__Your objective__
Give back the lines exactly, from the first one to the line with "S = bpy.context.scene", both ends included.

__Source data__
━━━━━━━━━━

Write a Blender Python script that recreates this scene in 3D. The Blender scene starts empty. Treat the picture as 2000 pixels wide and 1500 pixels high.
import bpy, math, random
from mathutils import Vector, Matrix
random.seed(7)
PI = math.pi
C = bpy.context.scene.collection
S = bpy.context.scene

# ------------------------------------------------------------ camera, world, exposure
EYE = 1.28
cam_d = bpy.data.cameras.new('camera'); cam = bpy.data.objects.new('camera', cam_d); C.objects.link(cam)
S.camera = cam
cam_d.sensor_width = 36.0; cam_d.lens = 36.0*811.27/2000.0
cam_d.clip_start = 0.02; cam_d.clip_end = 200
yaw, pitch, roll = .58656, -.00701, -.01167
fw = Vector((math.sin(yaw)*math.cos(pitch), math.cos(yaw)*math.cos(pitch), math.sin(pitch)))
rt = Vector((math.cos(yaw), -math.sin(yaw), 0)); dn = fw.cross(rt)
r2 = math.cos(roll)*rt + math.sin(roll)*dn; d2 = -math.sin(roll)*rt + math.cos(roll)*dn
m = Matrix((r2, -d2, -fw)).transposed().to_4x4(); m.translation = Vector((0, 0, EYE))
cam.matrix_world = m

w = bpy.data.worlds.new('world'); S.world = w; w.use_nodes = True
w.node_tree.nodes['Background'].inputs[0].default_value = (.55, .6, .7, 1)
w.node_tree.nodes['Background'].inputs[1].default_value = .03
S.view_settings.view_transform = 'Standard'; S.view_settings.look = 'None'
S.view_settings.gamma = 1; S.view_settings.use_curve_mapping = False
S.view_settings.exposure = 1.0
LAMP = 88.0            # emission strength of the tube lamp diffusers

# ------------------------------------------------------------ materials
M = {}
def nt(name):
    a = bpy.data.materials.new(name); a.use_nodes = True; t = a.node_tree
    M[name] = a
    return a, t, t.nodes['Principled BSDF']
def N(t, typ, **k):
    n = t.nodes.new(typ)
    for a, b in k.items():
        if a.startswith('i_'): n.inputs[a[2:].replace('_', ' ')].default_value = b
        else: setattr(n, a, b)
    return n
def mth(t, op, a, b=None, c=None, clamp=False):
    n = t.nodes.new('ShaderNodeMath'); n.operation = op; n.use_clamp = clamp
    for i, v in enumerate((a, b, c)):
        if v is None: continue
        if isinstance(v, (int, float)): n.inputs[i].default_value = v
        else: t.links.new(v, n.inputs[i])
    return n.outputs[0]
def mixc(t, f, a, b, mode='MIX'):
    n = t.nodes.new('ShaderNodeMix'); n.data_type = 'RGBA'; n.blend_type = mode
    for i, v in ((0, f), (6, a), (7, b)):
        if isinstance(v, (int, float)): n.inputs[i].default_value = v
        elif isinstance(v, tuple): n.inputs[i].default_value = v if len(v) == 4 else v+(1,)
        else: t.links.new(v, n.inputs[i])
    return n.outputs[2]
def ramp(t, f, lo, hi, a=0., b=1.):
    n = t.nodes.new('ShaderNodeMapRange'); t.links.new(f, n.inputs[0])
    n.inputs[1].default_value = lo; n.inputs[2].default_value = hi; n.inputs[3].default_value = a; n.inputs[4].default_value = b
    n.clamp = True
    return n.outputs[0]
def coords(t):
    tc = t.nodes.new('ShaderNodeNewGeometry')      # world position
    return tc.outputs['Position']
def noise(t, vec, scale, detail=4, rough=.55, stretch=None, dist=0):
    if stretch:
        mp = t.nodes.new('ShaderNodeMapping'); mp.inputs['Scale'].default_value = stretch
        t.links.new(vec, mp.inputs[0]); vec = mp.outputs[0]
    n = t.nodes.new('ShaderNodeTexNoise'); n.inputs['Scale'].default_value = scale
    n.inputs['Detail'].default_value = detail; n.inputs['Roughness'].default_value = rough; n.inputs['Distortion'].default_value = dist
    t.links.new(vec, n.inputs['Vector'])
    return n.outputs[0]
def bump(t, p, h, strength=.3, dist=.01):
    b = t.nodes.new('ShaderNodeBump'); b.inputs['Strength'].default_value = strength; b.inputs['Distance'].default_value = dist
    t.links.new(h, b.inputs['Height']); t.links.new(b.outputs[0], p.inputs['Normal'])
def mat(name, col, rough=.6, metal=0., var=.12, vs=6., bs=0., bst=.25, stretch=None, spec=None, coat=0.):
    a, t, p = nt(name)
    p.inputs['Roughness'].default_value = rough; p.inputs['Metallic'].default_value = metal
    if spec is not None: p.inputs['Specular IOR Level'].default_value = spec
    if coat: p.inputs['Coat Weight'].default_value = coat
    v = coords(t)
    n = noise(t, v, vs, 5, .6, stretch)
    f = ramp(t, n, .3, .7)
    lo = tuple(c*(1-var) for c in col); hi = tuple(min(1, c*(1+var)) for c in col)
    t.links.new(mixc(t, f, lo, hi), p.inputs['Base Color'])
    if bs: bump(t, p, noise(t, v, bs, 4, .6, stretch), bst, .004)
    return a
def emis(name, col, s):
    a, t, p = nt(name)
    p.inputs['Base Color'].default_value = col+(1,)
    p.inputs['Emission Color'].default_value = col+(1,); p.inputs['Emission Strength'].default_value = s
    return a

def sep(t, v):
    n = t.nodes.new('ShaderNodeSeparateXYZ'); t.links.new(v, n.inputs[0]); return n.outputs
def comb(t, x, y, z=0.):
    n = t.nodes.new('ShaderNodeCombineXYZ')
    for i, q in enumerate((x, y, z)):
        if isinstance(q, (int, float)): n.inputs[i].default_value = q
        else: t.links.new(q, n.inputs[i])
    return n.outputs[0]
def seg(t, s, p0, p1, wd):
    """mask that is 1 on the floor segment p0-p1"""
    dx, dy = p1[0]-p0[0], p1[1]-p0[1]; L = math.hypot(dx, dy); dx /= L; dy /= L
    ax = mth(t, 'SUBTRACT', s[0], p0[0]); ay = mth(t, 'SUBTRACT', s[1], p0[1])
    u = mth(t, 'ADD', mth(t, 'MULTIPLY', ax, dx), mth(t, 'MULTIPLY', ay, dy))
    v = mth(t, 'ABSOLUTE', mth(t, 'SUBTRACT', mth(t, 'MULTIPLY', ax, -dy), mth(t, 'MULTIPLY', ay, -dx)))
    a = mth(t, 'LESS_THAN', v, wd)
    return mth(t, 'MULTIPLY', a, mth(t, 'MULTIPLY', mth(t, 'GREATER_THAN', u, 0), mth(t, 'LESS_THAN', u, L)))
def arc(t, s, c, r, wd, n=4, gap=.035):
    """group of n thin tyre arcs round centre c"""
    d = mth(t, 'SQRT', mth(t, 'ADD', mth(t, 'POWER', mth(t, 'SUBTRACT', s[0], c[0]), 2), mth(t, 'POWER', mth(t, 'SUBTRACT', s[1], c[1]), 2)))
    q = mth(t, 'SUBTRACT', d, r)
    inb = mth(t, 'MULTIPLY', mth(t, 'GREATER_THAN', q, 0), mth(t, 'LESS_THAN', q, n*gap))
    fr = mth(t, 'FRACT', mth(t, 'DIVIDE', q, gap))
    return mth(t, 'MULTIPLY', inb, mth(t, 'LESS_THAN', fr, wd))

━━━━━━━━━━

__Output for this exercise__
Write a Blender Python script that recreates this scene in 3D. The Blender scene starts empty. Treat the picture as 2000 pixels wide and 1500 pixels high.
import bpy, math, random
from mathutils import Vector, Matrix
random.seed(7)
PI = math.pi
C = bpy.context.scene.collection
S = bpy.context.scene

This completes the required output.